Duncan Richardson, News Editor
1 Sep 2015, 5:13 p.m.

As stock markets continue to tumble traders are once again looking to their central banks to save the day.

As global stock markets plunged the Fed rolled out William Dudley, President of the Feds New York branch to calm the markets. After six years of zero percent interest rates and trillions of dollars in quantitative easing the Fed is running out of ammunition. The best they can now do is hint that they may delay an interest rate rise.

According to a number of traders global stock markets are so pumped up with cheap credit that a market crash is inevitable. More worryingly they believe when the crash does come Central Banks will be powerless.

Since the start of the 2008 crash the Federal Reserve has dumped $4.5 trillion dollars into the system. The Bank of England has printed up £375bn and both the ECB and Japan are still printing.

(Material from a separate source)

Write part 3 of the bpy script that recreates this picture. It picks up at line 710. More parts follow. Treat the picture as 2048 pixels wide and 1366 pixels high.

QE involves a Central Bank buying government debt to drive up its price and lower its yield. As a result fund managers have been forced into equities in search of yield. In effect QE has caused massive distortions in the financial market with the risk reward relationship divorcing itself from reality.

Many in the gold community believe all QE has done is to delay the day of reckoning. With global stock markets starting to come apart can the world’s central banks pump up the market one more time?

FTSE 100 is currently down over 2% after falls in New York and Asia. Gold is currently trading at £743.30 per ounce, silver at £9.48 per ounce and platinum £659.21 per ounce.